Thursday, December 13, 2007

RIT looks at Cornell and Roberts Wesleyan Composting

12/13 /07      Rochester, NY     
College: Rochester Institute of Technology

I emailed RIT's recycling center early this week in interest of what RIT plans on doing as far as composting food scraps.  RIT Recycling Administrator Tyler Stewart, told me that he is looking into a composting system and will be monitoring Roberts Wesleyan, who recently began their own composting system with Metro Waste. RIT disposes its waste through Heberle, which doesn't compost, obviously. He did say that he is looking into getting plastic silverware with sugar/corn based bi product, which can be composted. He referred me to Cornell's web page, since he said Cornell is a clear leader in college composting.  So I took a look.
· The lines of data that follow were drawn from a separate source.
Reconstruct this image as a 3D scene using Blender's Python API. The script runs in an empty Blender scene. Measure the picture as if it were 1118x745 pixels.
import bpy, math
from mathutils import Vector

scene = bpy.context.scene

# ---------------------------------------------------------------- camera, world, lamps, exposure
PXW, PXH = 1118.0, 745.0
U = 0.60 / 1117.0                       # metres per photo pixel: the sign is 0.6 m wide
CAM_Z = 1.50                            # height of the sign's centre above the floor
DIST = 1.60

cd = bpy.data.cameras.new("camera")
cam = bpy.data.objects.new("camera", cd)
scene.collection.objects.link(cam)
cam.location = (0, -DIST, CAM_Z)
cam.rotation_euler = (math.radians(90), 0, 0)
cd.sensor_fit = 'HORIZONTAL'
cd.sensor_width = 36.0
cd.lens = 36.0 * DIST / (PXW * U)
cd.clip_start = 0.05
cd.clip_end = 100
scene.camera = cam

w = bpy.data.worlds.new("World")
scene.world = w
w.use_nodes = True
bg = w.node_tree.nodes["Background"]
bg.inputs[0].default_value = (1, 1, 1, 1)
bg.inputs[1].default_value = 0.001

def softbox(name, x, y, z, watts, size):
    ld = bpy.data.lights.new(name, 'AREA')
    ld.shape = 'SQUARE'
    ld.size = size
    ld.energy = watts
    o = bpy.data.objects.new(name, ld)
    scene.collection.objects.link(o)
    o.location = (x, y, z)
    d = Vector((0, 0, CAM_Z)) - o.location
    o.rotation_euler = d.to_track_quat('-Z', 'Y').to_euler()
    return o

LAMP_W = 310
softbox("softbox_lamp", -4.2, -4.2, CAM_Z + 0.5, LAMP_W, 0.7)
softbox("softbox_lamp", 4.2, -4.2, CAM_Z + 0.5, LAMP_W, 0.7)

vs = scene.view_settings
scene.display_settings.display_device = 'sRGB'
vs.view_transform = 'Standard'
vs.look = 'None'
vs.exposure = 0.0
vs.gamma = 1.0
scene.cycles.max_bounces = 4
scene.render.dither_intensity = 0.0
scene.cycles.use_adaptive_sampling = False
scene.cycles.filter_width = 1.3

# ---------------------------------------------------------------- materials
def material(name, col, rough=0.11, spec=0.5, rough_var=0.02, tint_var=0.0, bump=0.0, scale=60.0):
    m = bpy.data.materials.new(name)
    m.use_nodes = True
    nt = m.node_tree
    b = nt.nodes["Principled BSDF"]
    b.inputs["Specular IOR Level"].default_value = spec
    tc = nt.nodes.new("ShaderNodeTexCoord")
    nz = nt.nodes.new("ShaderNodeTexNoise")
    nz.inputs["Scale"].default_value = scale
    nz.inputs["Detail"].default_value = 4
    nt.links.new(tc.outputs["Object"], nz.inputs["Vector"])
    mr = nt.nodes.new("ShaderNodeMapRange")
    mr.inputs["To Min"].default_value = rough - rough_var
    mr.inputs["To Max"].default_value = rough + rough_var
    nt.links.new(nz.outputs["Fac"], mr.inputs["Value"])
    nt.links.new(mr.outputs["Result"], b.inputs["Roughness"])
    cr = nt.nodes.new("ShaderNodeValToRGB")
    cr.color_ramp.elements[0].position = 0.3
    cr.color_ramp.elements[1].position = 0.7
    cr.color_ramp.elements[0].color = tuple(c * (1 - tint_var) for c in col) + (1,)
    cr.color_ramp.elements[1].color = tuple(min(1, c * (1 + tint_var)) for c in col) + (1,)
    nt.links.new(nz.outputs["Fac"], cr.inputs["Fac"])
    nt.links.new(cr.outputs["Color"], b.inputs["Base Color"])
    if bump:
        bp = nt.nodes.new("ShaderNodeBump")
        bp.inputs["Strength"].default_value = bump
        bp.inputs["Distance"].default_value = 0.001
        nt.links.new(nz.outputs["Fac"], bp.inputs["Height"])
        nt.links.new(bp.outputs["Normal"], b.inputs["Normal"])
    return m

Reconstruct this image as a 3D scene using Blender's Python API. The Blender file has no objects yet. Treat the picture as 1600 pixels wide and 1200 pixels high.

Cornell has a very good system.  Every year around 350 tons of garbage is composted instead of going to the dump.  At the moment most of Cornell's composting is done behind the scenes, but their goal is to get students to separate it through a simple separating system.  The University has applied this system in a few places, yet it hasn't worked very well.  Cornell student Stephan Zelno writes, that students seem to have a problem with separating their plastic forks from their spaghetti, thus only 1 out of every 3 bins ends up being composted.  Stephen states that the students have to start learning and putting in effort to separate their trash for the better good of the environment.  

That's where I come in.  As an Industrial Designer I must create a system that alleviates this issue.  Cornell is on the right track, but their system design is weak.  According to RIT's recycling administrator Tyler Stewart RIT must first find a commercial composter, like Metro Waste.  From there we can design this system to get students involved and compost much of the trash RIT sends to the landfill.